Eu tenho medo da mágoa, seja ela pequena ou grande, pois não importa o tamanho dela, no fim a única coisa que ela faz é reduzir os nossos mais belos sentimentos, nos tornando a sombra daquilo que mais odiamos.
A mágoa de um desentendimento sim, de uma decepção sim, mas quantas conversas poderíamos ter com quem nos magoou e mostrar que o diálogo é a melhor ponte entre duas pessoas e a melhor estrada pra fazer a mágoa partir?
Eu nunca vi nada de bom brotar da tristeza e da mágoa e muito menos da solidariedade dos expectadores das redes sociais que assistem aos magoados e ofendidos.
Eu tenho medo da mágoa, daquela que eu provoquei, ainda que involuntariamente, e por isso sempre estou aberto a escutar o ofendido, ofertando a ponte pra eliminar esse pobre sentimento. Afinal em determinado momento, por qualquer motivo, podemos ser a razão da mágoa de alguém. Querendo ou não, acabamos por ferir uma pessoa e atingir profundamente seus sentimentos. Como causadores do problema, talvez não tenhamos a real noção do que fizemos a ela.
Abrir-se ao diálogo fora das redes sociais, é o primeiro passo para uma reparação, devemos olhar para nós mesmos e entender o motivo de fazermos isso. Redimir-se poupa o desnecessário sofrimento alheio.
Agora se você se sente ofendido, ou injustiçado pela mágoa de outro, não revide, muito menos nas redes sociais, pois isso é como se jogar gasolina em um resquício de chama de um grande incêndio. Claramente a chama ganhará mais intensidade e tamanho e continuará a queimar de forma descontrolada.

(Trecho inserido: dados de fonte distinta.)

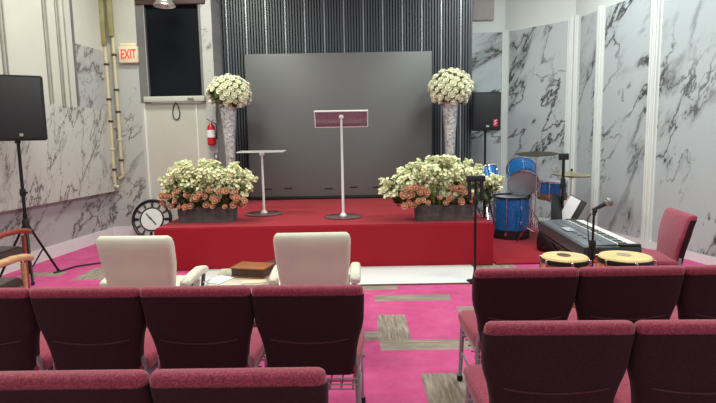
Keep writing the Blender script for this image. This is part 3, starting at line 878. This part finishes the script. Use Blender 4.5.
# fire extinguisher
fe = thing('fire_extinguisher', 'red fire extinguisher with white label hung on the marble strip', 'fire extinguisher', (-2.36, 8.668, 1.50))
MB().lathe([(.05, 0), (.062, .012), (.065, .03), (.065, .27), (.055, .31), (.03, .335), (.025, .35)], n=20).build('cylinder', m_fred, fe)
MB().lathe([(.0665, .13), (.0665, .25)], n=20, cap=False).build('white_label', m_paper, fe)
MB().lathe([(.022, .35), (.022, .385)], n=12).tube([(0, 0, .38), (.05, -.02, .41)], .009, 6).tube([(0, 0, .385), (-.06, -.01, .43)], .009, 6).build('valve_handle', m_chrome, fe)
MB().tube([(.02, -.01, .37), (.085, -.01, .35), (.095, -.01, .25), (.085, -.01, .10)], [.008, .009, .01, .016], 8).build('hose', m_foot, fe)
MB().box((0, .07, .2), (.04, .02, .16)).build('wall_bracket', m_blackmetal, fe)
t = thing('switch_plate', 'small grey switch plate on the marble strip below the extinguisher', 'switch', (-2.315, 8.74, 1.32))
MB().box((0, 0, 0), (.075, .02, .12), bev=.004).build('plate', m_greycase, t); MB().box((0, -.012, 0), (.025, .01, .05)).build('toggle', m_paper, t)
# skeleton clock on the floor
ck = thing('skeleton_clock', 'large round black skeleton clock leaning on the wall beside the stage', 'clock', (-3.36, 8.46, 0))
ck.rotation_euler = (R(-14), 0, 0)
Rm = Matrix.Rotation(R(90), 3, 'X')
c0 = (0, 0, .335)
MB().torus(c0, .305, .026, Rm, 40).build('outer_ring', m_numeral, ck)
MB().torus(c0, .185, .013, Rm, 36).build('inner_ring', m_numeral, ck)
mb = MB(); 
for k in range(37): pass
rings = []
for r_, y in ((.29, 0), (.29, .008), (.20, .008), (.20, 0), (.29, 0)):
    rings.append([(r_*math.cos(2*PI*k/40), y, .335+r_*math.sin(2*PI*k/40)) for k in range(40)])
MB().loft(rings, False).build('chapter_ring', m_dialgrey, ck)
for k in range(12):
    a = 2*PI*k/12; mb = MB()
    for q in ((-.045, 0, .045) if k % 3 == 0 else (-.03, .03)):
        aa = a+q*1.3
        mb.tube([(.205*math.cos(aa), -.008, .335+.205*math.sin(aa)), (.29*math.cos(aa), -.008, .335+.29*math.sin(aa))], .006, 5)
    mb.build('numeral', m_numeral, ck)
MB().lathe([(.19, .0), (.19, .006)], c0, 36, Rm).build('dial', m_trimw, ck)
mb = MB().tube([(-.09, -.012, .43), (.075, -.012, .25)], .008, 6).tube([(0, -.012, .335), (-.05, -.012, .38)], .013, 6); mb.build('hand', m_numeral, ck)
o = MB().box((0, 0, 0), (.40, .05, .55), bev=.024, seg=3).build('wall_patch', m_wallpatch, loc=(2.33, 9.952, 3.93))  # thin rounded slab standing in for a grey patch on the wall
tag(o, 'pale grey rounded patch high on the white wall right of the slats', 'wall box')
# pendant lamp in front of the window
t = thing('pendant_lamp', 'silver bell-shaped pendant lamp in front of the window top', 'lamp', (-2.835, 8.2, 3.58))
MB().lathe([(.16, 0), (.158, .012), (.135, .04), (.12, .06), (.12, .32), (.10, .36), (.03, .38), (.03, .37), (.10, .34), (.11, .3), (.11, .07), (.15, .014)], n=28, cap=False).build('lamp_shade', m_silver, t)
MB().tube([(0, 0, .36), (0, 0, CEIL-3.58)], .012, 8).build('rod', m_greycase, t)
MB().ball((0, 0, .18), .06, (1, 1, 1.2)).build('bulb', m_paper, t)

# ------------------------------------------------------------------ DRUM KIT
def drum(name, label, cat, loc, axis, r, h, m_sh, hoop_m, head_m, lugs=6, hooph=.025, hoop_m2=None, hooph2=None):
    t = thing(name, label, cat, loc)
    A = axis_mat(axis); t.rotation_euler = A.to_euler()
    MB().lathe([(r, .0), (r, h)], n=32).build('shell', m_sh, t)
    MB().lathe([(r+.003, h), (r+.012, h-.002), (r+.012, h+hooph), (r+.003, h+hooph)], n=32, cap=False).build('hoop', hoop_m, t)
    hh = hooph2 or hooph
    MB().lathe([(r+.003, 0), (r+.014, .002), (r+.014, -hh), (r+.003, -hh)], n=32, cap=False).build('hoop', hoop_m2 or hoop_m, t)
    MB().lathe([(r, h), (r-.01, h+.008)], n=32).build('drum_head', head_m, t)
    MB().lathe([(r-.01, -.010), (r, 0)], n=32).build('drum_head', head_m, t)
    for k in range(lugs):
        a = 2*PI*(k+.3)/lugs; c, s = math.cos(a), math.sin(a)
        mb = MB().tube([((r+.014)*c, (r+.014)*s, -hh*.6), ((r+.014)*c, (r+.014)*s, h+hooph*.6)], .005, 6)
        mb.box(((r+.006)*c, (r+.006)*s, h*.72), (.022, .022, h*.16), rot=(0, 0, a), bev=.003)
        if h > .25: mb.box(((r+.006)*c, (r+.006)*s, h*.25), (.022, .022, h*.12), rot=(0, 0, a), bev=.003)
        mb.box(((r+.016)*c, (r+.016)*s, -hh*.45), (.02, .03, hh*.35), rot=(0, 0, a))
        mb.build('tension_rod', m_chrome, t)
    return t
drum('bass_drum', 'largest blue drum standing on the red carpet with a black hoop below', 'drum', (2.35, 8.05, .17), (0, -.03, 1), .265, .47, m_drumblue, m_black, m_drumhead, 8, .03, m_black, .13)
drum('rack_tom', 'blue tom drum tilted to show its grey head, above the big drum', 'drum', (2.49, 7.97, .86), (.22, .95, .62), .225, .34, m_drumblue, m_chrome, m_drumhead, 6, .02)
drum('rack_tom', 'small blue tom drum half hidden behind the white blossoms', 'drum', (2.13, 8.42, .84), (-.1, .45, .9), .14, .24, m_drumblue, m_chrome, m_drumhead, 6, .02)
drum('snare_drum', 'shallow blue snare drum with a brown lower hoop under the cymbals', 'drum', (2.86, 7.75, .73), (0, -.03, 1), .195, .16, m_drumblue, m_chrome, m_drumhead, 8, .02, m_woodhoop, .09)
def legs3(mb, hub, spread, r, rz=0):
    for k in range(3):
        a = 2*PI*k/3+rz
        mb.tube([(0, 0, hub), (spread*math.cos(a), spread*math.sin(a), .012)], r, 6)
        mb.tube([(0, 0, hub*.35), (spread*.5*math.cos(a), spread*.5*math.sin(a), hub*.5+.006)], r*.7, 6)
def each_leg(t, hub, spread, r, rz, m):
    for k in range(3):
        a = 2*PI*k/3+rz
        mb = MB().tube([(0, 0, hub), (spread*math.cos(a), spread*math.sin(a), .012)], r, 6)
        mb.tube([(0, 0, hub*.35), (spread*.5*math.cos(a), spread*.5*math.sin(a), hub*.5+.006)], r*.7, 6)
        l = mb.build('leg', m, t)
        MB().ball((spread*math.cos(a), spread*math.sin(a), .014), .013, (1, 1, 1), 8, 6).build('foot', m_foot, l)
def tom_arm(loc, z0, z1, label, off):
    t = thing('tom_holder', label, 'stand', loc)
    MB().tube([(0, 0, z0), (0, 0, z1-.06), (off[0]*.5, off[1]*.5, z1), (off[0], off[1], z1+.02)], .012, 8).build('rod', m_chrome, t)
    MB().box((0, 0, z1-.08), (.04, .04, .05), bev=.006).build('clamp', m_chrome, t)
    each_leg(t, .40, .2, .008, .4, m_chrome)
tom_arm((2.80, 8.50, .024), .05, .92, 'chrome holder stand supporting the tilted blue tom', (-.14, -.12))
tom_arm((2.16, 8.80, .024), .05, .86, 'chrome holder stand behind the small blue tom', (0, -.12))
def cymbal_stand(loc, h, r, label, mc, tilt, slabel, hat=False):
    t = thing('cymbal_stand', slabel, 'stand', loc)
    MB().tube([(0, 0, .15), (0, 0, h*.55)], .013, 8).build('lower_tube', m_chrome, t)
    MB().tube([(0, 0, h*.5), (0, 0, h+.05)], .008, 8).build('rod', m_chrome, t)
    MB().lathe([(.018, h*.55-.03), (.02, h*.55), (.018, h*.55+.03)], n=10).build('clamp', m_chrome, t)
    each_leg(t, .42, .25, .009, .5, m_chrome)
    if hat: MB().box((0, -.13, .03), (.08, .24, .02), rot=(R(8), 0, 0)).build('pedal', m_chrome, t)
    def cym(z, label, flip=1):
        c = thing('cymbal', label, 'cymbal', (loc[0], loc[1], loc[2]+z)); c.rotation_euler = tilt
        MB().lathe([(.010, .030*flip), (.03, .026*flip), (.045, .012*flip), (r*.6, .004*flip), (r, -.012*flip), (r, -.015*flip), (r*.6, .001*flip), (.045, .008*flip)], n=36, cap=False).build('plate', mc, c)
        MB().lathe([(.016, .033), (.018, .05), (.008, .065)], n=10).build('felt_nut', m_black, c)
    cym(h, label)
    if hat: cym(h-.04, 'lower pale brass hi-hat cymbal of the pair', -1)
cymbal_stand((2.56, 7.58, .024), 1.30, .29, 'dark bronze crash cymbal high above the drum kit', m_brass, (R(5), R(-2), 0), 'chrome tripod stand carrying the dark crash cymbal')
cymbal_stand((2.95, 7.30, .024), 1.02, .25, 'upper pale brass hi-hat cymbal right of the snare drum', m_hat, (R(3), R(2), 0), 'chrome hi-hat stand right of the snare drum', True)
t = thing('snare_stand', 'chrome stand under the shallow blue snare drum', 'stand', (2.86, 7.76, .024))
MB().tube([(0, 0, .12), (0, 0, .58)], .012, 8).build('tube', m_chrome, t)
mb = MB()
for k in range(3):
    a = 2*PI*k/3; mb.tube([(0, 0, .56), (.14*math.cos(a), .14*math.sin(a), .60)], .009, 6)
mb.build('basket', m_chrome, t); each_leg(t, .35, .2, .008, 1.0, m_chrome)
# dark gig bag
mb = MB(); mb.loft([rrect(w, d, min(w, d)*.3, 4, 0, z) for z, w, d in ((.002, .36, .26), (.03, .42, .30), (.16, .42, .30), (.27, .38, .26), (.34, .28, .20), (.37, .12, .10))])
o = mb.build('gig_bag', m_black, loc=(2.64, 7.05, .024), rot=(0, 0, R(20)), angle=60)
tag(o, 'black padded bag slumped on the red carpet left of the keyboard', 'bag')
MB().tube([(-.1, 0, .34), (-.05, 0, .41), (.05, 0, .41), (.1, 0, .34)], .012, 6).build('handle', m_greycase, o)

# ------------------------------------------------------------------ KEYBOARD, MUSIC STANDS, MICROPHONE
KA = math.atan2(-.17, -1.22)            # long axis in plan
kb = thing('keyboard', 'long black electronic keyboard with white keys along its right side', 'keyboard', (2.0, 4.66, .615), R(-94))
# local: x along the length (towards the camera), y across (+y = keys side on the right)
L_, Wd = 1.32, .44
mb = MB(); mb.box((0, 0, .05), (L_, Wd, .10), bev=.012)
mb.build('body', m_kbody, kb)
MB().box((0, -.075, .104), (L_-.06, .24, .012), rot=(R(3), 0, 0), bev=.003).build('control_panel', m_kpanel, kb)
for k in range(9): MB().box((-.5+.12*k, -.10, .114), (.05, .025, .008), bev=.002).build('button', m_greycase, kb)
for k in range(14): MB().box((-.5+.075*k, -.03, .114), (.03, .012, .006)).build('button', m_greycase, kb)
MB().box((-.05, -.11, .116), (.18, .07, .004)).build('display', m_drumhead, kb)
kw = 1.22/52
mb = MB()
for k in range(52): mb.box((-.61+kw*(k+.5), .135, .102), (kw-.0015, .15, .018), bev=.002, seg=1)
mb.build('white_keys', m_key_w, kb)
mb = MB()
for k in range(51):
    if k % 7 in (0, 1, 3, 4, 5): mb.box((-.61+kw*(k+1), .100, .113), (.008, .07, .007), bev=.002, seg=1)
mb.build('black_keys', m_black, kb)
for s in (-1, 1): MB().box((s*.635, .135, .105), (.04, .16, .025), bev=.004).build('end_block', m_black, kb)
ks = thing('keyboard_stand', 'black folding stand under the electronic keyboard', 'stand', (2.0, 4.66, 0), R(-94))
for s in (-1, 1):
    mb = MB().tube([(s*.36, -.20, .02), (s*.36, .20, .60)], .018, 8).tube([(s*.36, .20, .02), (s*.36, -.20, .60)], .018, 8)
    mb.build('cross_legs', m_blackmetal, ks)
for yy in (-.20, .20):
    MB().tube([(-.45, yy, .597), (.45, yy, .597)], .018, 8).build('rail', m_blackmetal, ks)
    MB().tube([(-.40, yy, .02), (.40, yy, .02)], .018, 8).build('foot_rail', m_blackmetal, ks)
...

Não existe fogueira mais descontrolada do que a pobreza de espírito que por muitas vezes habita as redes sociais, e isso só vai perpetuar ainda mais a mágoa do ressentido, ampliando-a para os mais próximos do magoado. Infelizmente, algoritmos e grupos vão ajustando a nossa rede de forma cada vez mais homogênea, onde a mágoa atrai mais magoados e ressentidos, criando a nossa bolha de magoados, nessa sociedade da desatenção.